Crocodile Dun-Dimitri

In the original Crocodile Dundee movie, there was a scene I particularly liked where Croc Dundee himself was walking in the New York streets after dark with his soon-to-be lover and a couple of young street kids appear in front of them and demand Dundee's wallet. "Give it to him" says the Linda Koslowski character. "Why?" says Dundee. "He's got a knife," she replies. After the very briefest of pauses, Hogan (Dundee) replies, "That's not a knife...[pulls a dirty great big thing with a blade about a foot long from somewhere in the back of his trousers, makes ribbons of the leading boy's jacket, then continues...] that's a knife!" Whereupon the street kids beat it. Then he turns to the girl and says, "just kids having fun."

Well, earlier today, ..well, I ought to say yesterday as it's now well past midnight, I was at the Butterfly Valley, having just safely seen my guests off to go and explore, when I was intending to put my clipboard back in the coach before going for a frappé. Suddenly I felt a sensation like a miniature red hot poker in the side of my right forearm and, lifting my clipboard I found a wasp there (the nasty British black and yellow type) which I'd evidently trapped between the clipboard and the flesh of my forearm and so he'd resorted to his only line of defense - his sting.

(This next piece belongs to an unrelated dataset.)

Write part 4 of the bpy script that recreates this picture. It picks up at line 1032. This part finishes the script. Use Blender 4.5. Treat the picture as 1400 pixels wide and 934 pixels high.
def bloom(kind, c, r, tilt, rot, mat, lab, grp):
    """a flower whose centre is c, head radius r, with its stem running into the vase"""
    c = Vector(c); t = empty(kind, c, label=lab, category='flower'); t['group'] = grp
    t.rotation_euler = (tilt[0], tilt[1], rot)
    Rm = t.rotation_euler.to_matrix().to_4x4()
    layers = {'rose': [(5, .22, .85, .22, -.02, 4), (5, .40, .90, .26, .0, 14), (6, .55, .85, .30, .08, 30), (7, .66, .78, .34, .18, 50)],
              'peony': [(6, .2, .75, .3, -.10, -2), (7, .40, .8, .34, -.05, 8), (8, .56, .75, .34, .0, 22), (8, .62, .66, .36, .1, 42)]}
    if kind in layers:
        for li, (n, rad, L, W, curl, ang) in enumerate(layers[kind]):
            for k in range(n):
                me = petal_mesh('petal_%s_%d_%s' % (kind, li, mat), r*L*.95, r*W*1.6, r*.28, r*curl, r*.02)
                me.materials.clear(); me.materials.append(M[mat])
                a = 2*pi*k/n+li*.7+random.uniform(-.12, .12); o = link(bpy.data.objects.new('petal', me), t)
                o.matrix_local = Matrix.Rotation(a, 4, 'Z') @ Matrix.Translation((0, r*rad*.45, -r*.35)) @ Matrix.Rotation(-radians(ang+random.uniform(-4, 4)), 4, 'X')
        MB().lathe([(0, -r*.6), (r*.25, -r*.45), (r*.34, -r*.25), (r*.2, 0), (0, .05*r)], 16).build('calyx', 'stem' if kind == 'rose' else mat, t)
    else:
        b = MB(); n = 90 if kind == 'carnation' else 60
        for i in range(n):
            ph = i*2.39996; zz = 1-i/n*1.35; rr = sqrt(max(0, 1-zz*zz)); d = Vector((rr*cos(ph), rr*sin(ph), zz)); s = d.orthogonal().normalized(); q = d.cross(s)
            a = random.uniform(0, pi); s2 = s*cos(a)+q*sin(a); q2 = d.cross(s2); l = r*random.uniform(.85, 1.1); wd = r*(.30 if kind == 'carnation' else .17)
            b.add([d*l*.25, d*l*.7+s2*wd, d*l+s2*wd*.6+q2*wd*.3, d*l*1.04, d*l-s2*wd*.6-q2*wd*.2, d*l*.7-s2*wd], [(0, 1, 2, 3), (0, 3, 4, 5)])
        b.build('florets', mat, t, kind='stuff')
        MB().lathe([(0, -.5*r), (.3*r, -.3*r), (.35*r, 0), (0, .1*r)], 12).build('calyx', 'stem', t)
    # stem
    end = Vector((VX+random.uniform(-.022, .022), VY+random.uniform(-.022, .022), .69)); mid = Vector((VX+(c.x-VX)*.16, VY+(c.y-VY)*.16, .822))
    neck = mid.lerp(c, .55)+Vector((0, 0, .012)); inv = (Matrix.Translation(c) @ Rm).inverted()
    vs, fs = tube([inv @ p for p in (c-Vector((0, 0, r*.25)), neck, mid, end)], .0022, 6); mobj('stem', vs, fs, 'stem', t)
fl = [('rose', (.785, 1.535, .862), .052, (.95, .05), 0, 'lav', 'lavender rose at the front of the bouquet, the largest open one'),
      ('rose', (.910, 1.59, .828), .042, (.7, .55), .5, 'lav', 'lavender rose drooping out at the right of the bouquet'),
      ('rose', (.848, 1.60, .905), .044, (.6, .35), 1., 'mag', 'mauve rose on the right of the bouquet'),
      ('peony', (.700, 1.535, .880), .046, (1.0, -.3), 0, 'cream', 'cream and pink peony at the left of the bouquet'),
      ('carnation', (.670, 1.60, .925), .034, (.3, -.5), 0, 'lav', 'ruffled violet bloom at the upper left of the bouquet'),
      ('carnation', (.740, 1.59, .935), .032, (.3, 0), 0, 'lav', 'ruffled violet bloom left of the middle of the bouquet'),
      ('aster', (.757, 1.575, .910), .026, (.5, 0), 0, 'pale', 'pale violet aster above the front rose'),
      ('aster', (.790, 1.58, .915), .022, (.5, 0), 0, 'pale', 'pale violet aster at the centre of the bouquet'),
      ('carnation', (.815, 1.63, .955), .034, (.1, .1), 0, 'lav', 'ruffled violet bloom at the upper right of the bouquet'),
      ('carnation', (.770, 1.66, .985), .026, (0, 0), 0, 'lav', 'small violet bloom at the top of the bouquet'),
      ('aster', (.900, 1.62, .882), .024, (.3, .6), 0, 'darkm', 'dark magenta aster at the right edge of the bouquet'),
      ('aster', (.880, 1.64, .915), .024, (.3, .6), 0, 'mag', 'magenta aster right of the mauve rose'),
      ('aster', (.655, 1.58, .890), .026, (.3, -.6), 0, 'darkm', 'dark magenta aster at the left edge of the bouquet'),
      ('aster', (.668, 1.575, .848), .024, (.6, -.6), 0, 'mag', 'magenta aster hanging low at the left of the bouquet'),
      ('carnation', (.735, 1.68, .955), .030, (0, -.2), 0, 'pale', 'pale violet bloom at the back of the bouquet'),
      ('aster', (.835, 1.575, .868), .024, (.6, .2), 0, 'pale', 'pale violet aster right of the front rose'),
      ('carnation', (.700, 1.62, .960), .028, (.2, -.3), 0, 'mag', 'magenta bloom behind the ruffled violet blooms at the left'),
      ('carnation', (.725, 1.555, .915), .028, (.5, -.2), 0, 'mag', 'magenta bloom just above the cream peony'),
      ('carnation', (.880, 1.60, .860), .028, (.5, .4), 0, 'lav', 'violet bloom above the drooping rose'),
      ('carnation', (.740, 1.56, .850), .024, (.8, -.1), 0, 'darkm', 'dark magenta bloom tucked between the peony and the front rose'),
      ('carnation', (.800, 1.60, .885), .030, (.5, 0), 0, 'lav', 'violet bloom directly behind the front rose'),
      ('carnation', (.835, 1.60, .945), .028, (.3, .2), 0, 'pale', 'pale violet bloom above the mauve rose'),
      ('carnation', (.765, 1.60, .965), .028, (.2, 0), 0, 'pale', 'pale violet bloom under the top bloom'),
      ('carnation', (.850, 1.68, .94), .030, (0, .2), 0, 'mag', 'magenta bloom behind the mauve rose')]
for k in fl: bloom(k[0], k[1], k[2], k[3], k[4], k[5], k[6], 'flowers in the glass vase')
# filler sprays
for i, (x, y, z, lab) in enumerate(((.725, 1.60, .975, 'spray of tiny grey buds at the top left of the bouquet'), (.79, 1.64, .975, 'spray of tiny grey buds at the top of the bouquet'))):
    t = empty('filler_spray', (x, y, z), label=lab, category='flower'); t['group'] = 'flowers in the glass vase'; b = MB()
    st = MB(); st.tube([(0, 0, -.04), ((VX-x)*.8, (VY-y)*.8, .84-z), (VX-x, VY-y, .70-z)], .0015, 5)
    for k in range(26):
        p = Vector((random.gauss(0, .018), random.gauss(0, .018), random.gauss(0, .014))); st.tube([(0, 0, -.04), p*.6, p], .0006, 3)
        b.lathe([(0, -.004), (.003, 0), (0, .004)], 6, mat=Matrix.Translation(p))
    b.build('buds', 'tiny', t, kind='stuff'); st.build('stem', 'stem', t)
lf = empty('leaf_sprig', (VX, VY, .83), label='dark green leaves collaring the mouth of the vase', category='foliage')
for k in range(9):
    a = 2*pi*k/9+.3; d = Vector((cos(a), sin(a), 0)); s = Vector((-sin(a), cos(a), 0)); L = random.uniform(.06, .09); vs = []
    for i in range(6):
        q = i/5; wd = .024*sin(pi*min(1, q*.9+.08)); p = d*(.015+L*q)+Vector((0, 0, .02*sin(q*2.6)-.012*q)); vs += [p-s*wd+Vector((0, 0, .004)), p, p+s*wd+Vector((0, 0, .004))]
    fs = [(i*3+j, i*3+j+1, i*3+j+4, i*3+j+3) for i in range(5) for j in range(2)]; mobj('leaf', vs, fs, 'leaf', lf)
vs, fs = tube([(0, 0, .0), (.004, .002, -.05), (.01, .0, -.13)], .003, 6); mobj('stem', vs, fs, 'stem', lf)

I suppose I ought to understand the little mite really. I mean, we none of us like these guys and yet they sting in self defense really don't they? Anyway, having swotted it away, too late since it had done the deed, I howled and then began studying the area of my arm for evidence of the sting. There were in the near vicinity my two fellow escorts, Karla and Heidi, plus a couple of our coach drivers, all of whom immediately adopted expressions of concern and began enquiring as to what had happened. All I could do was say, "He stung me. The little devil got me, look!"

Within seconds those around me were expressing their concern and someone, can't rightly remember who it was now, told me: "You know the best thing for a sting?" I apparently replied with a puzzled expression, so they continued, "metal" in the kind of voice that indicated that this was their final word on the matter.

"Metal." I replied, "what kind of metal? What do you do with it?" Before they could suggest anything that may shed light on my enquiry, one of the drivers who I don't know all that well said, "Gianni, come with me." Since I had nothing to lose by complying, I complied. He led me to the door of his coach, told me to wait there and climbed inside. Within seconds he was back at the door with a knife the like of which I'd never actually seen in the flesh (or in the steel, eh?) as it were, and in fact had only really seen before in the above-mentioned scene in the movie Crocodile Dundee. It could well have been the actual knife, I wouldn't have known either way.

So, at this juncture there I was with a burly Greek coach driver, who'd taken fast hold of my right forearm and with his other hand was fast bringing this humungous blade across to meet it, saying to myself "Goodbye forearm, you've served me well", fully expecting him to plunge the blade into my flesh at any moment. I admit to actually having mental pictures of all kinds of ways in which he could soon be causing large quantities of my blood to part company with the rest of me. Yet what he did was to lay the blade across the area where the insect had struck and, looking at me, said, "Yes Gianni, the best thing for a sting is cold metal." After he'd lain both sides of the blade across my forearm for a minute or so, he then angled it in such a way as to convince me yet again that the next move would be to cut deep into my flesh, but what he actually did was to run the blade across my skin much after the manner in which a barber would use a cut-throat razor to shave his customer.

"You feel any relief, Gianni? Does it hurt now?" What could I say? Was there a hint of the panacea about this? Nah, not really. But, since he still held my arm and I was still staring nervously at this huge weapon, glinting in the morning sunlight, I decided to reply with something like, "I do believe it's better. It's not hurting now."

"There, told you," he replied, "the best thing [at this point I joined him in a two-part harmony] for a sting - is metal." After which I continued solo, saying "even though we haven't the faintest idea as to how it's meant to work."

A little later, whilst I was applying a soothing rub of Lane's Tea Tree and Witch Hazel cream to the affected area, which had begun its day-long process of swelling up and reddening to the size of an egg, I reflected on what would have happened to that driver had he been working in the UK and someone had spotted a knife like that on board. Talk about lethal weapon, he'd probably go down for it. I never thought to ask him why he was carrying it, but he certainly was. 

Maybe he had plans for later in the evening to go for an urban walk with his girlfriend.

2 comments:

  1. I think that's everyone's favourite scene in Croc Dundee! Never heard of the cold metal cure (no, not a rock band!) but I do know that you put vinegar on a wasp sting, bicarbonate of soda on a bee sting, something as hot as you can bear without burning the flesh, on weever fish stings and we all know what to do to relieve the pain of jelly fish and sea urchin stings! I've tried all these remedies and they DO work.